Highwoods fiddlers Walt Koken and Bob Potts moved to the Ithaca area in 1972, and Benford followed in 1973. These three had played together in the Bay Area as Fat City. In Ithaca they added bass player Jenny Cleland and guitarist Doug Dorschug. With a driving rhythm section – string bass was an unusual addition to an old-time band at the time – two fiddlers playing complementary styles and a banjo player picking out fiddler lines, the Highwoods had a potent, original sound.

In 1973 Danny Kornblum convinced John Specker to move from the Catskills to Ithaca and the two fiddlers formed the Correctone String Band. Specker grew up listening to Elvis, Chuck Berry, and the blues and preferred the Holy Modal Rounders to New Lost City Ramblers. The Correctones included Timmy Brown, who played the harmonica as if it were a button accordion, and John Hayward, who was able to plays runs of notes on a wash-tub bass.

As children in the 1970s Jeb and Jordan Puryear, Richie Stearns, and Shane Lamphier (the future members of Bubba George) went to Kosmos, the Trumansburg vegetarian restaurant to listen to the Correctone String Band. Specker took them under his wing, and they ended up down at the same fiddle conventions with Hyman, Claus, and Hoffmann.

“The Correctones had an impact,” said Hoffmann, “but they weren’t touring like the Highwoods.” The Correctone impact would be local. The band ended in 1976, and then the Highwoods ended in 1978. Hyman and Claus arrived in Ithaca in 1978. They convinced Hoffmann and then Hayward to join them in the Tompkins County Horse Flies. Benford had started up his Backwoods All-stars. Bubba George was in the process of synthesizing the influence of the Highwoods and Correctone approaches into the “Ithaca sound.”

“The Highwoods were not too responsible for that,” insisted Benford. “[The Ithaca sound] has a heavier backbeat and the style of bowing is mostly from John Specker.”

Hyman will have none of that. “The origin of the Ithaca sound is in the ‘flutter bowing’ of the Highwoods sound,” she said. “They were the beginning of the sound and then John Specker ‘islandized’ it.” The Correctones were influenced by the Bahamian guitarist Joseph Spence and weren’t above adding a conga to their sound, which was outrageous stuff in the ‘70s.

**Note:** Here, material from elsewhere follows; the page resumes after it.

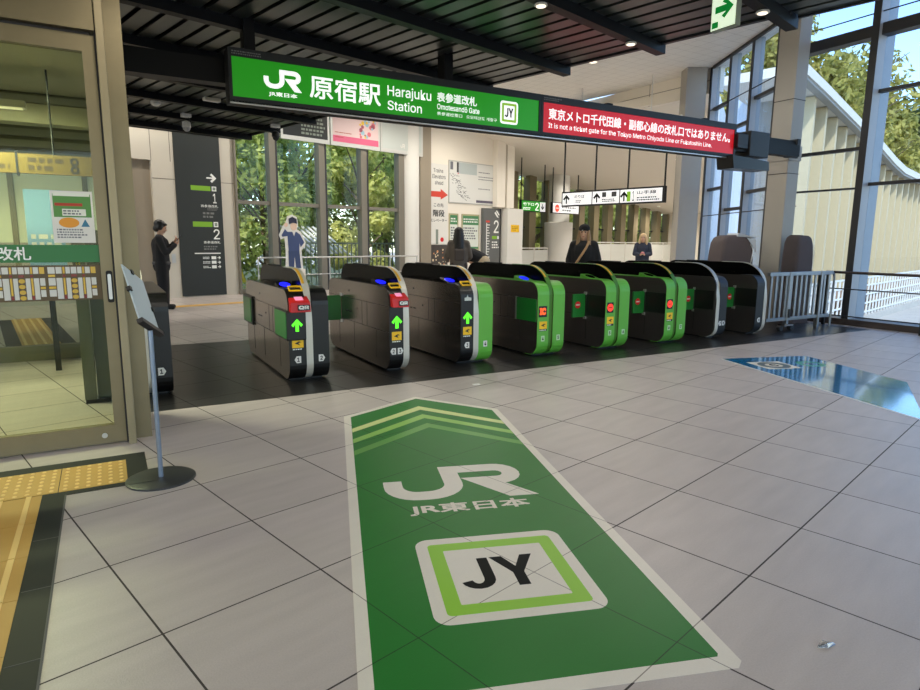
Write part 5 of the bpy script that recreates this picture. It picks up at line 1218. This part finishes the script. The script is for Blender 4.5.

“This isn’t the South,” said Claus. “It’s upstate New York and everyone here is from somwhere else. The Highwood sound is closer to a certain type of root. In our generation we listened to a lot of rock and roll and came to old-time later in our musical development. But even among people our age, people from the South sound more southern.’

Hyman grew up in northern New Jersey. “I went to a mostly black school,” she said, “so I grew up listening to a lot of Motown and soul.” Consequently her fiddle playing does not have that “Southern, sweeping rolling sound,” but instead is marked by more backbeat and synchopation.

“Richie [Stearns], who is younger than we are, listened to a ton of reggae, which was getting popular then,” said Claus. “You bring all this to a party, and when people are together, they want to sound good together.” They ended up with, as Claus put it, “a beat that sounds like a train.”